Al Nazareno in queste ore si chiedono quante divisioni ha effettivamente il generale Conte… Poi, ci sono quelli del gruppo misto, Leu, le autonomie, Tabacci. Farebbero la fine del Conte-ter, mai nato. Manco il senatore Ciampolillo convincerebbero. E ci sarebbe un certo Matteo Renzi, possibile ago della bilancia. Che però a sinistra prendono continuamente a schiaffi, difficile coinvolgerlo imponendogli nomi non concordati.

A Letta deve semplicemente passare dalla testa il vizio di poter comandare senza voti. Il prossimo presidente non avrà la tessera del Pd, né i Cinque stelle avranno la forza di imporre un loro nome: gli scappati di casa pensano più ai seggi della prossima legislatura che all’inquilino del Quirinale.
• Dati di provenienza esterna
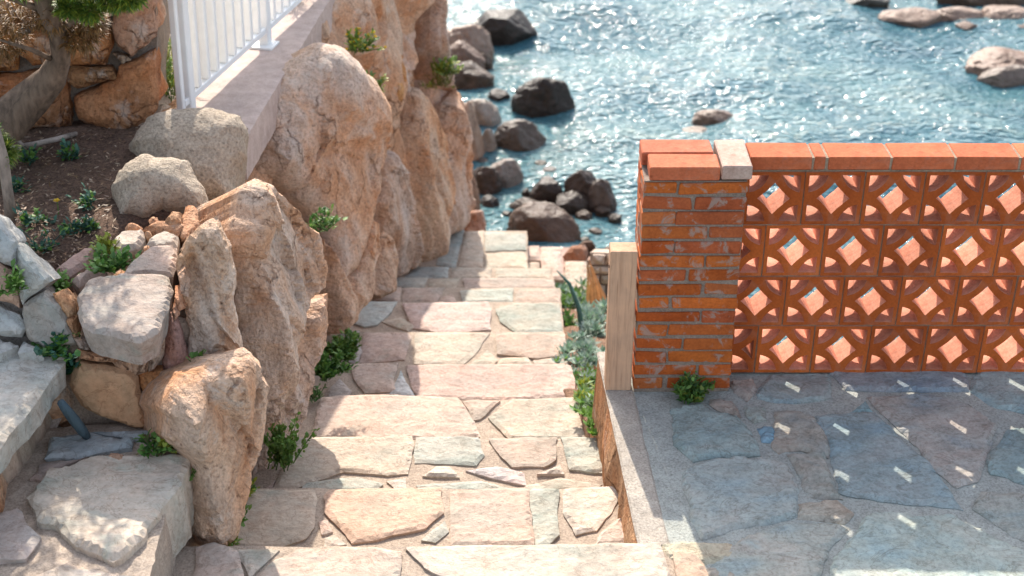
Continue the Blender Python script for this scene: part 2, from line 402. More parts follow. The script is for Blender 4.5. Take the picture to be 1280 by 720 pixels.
# pinkish beach that shelves under the water
def bz(x, y):
    # shoreline near y ~ 9.9 at the right of the stairs
    s = (9.6+.35*math.sin(x*1.3+1)+.25*fb((x*.8, y*.8, 3), 3)+-1.6*min(1, max(0, x-.7))) - y
    return ZS+np.clip(s*.30, -2.5, .75)+.03*fb((x*3, y*3, 1), 4)
mb = MB(); grid(mb, -3.5, 6, 4.0, 16, 120, 150, bz, (.34, .23, .19))
tag(mb.build('beach', M['mortar'], smooth=True, loc=(0, 0, ZS), fix=False), kind='structure')
mb = MB(); grid(mb, -60, 60, -40, 60, 30, 30, lambda x, y: -5.2+.2*fb((x*.1, y*.1, 2)), (.3, .26, .22))
tag(mb.build('seabed', M['mortar'], smooth=True, loc=(0, 0, -5), fix=False), kind='structure')

# ------------------------------------------------------------------ stairs
PINK = (.44, .368, .32); CREAM = (.44, .392, .335); GREY = (.375, .385, .35); ORAN = (.445, .345, .272); PALE = (.50, .45, .40); BLUE = (.36, .40, .40)
RIS = .17
FARY = [680, 608, 546, 498, 454, 413, 376, 358, 346, 333, 287]
RIGHT = [(838, 882), (772, 792), (754, 770), (724, 741), (711, 723), (705, 712), (701, 706), (700, 702), (692, 697), (690, 692), (659, 660)]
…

Il crollo nei sondaggi, la riduzione delle poltrone nel prossimo Parlamento: la serenità di deputati e senatori pentastellati è gravemente minata. Figurarsi che non si fidano neppure di una candidatura di Mario Draghi al Quirinale: mancherebbe il fiato per terminare la legislatura a scadenza naturale. E più Letta pensa di mettere veti su Silvio Berlusconi e più gli faciliterà l’impresa. Ottenendo così il risultato di diventare l’ennesimo segretario della sinistra disarcionato dal Cavaliere.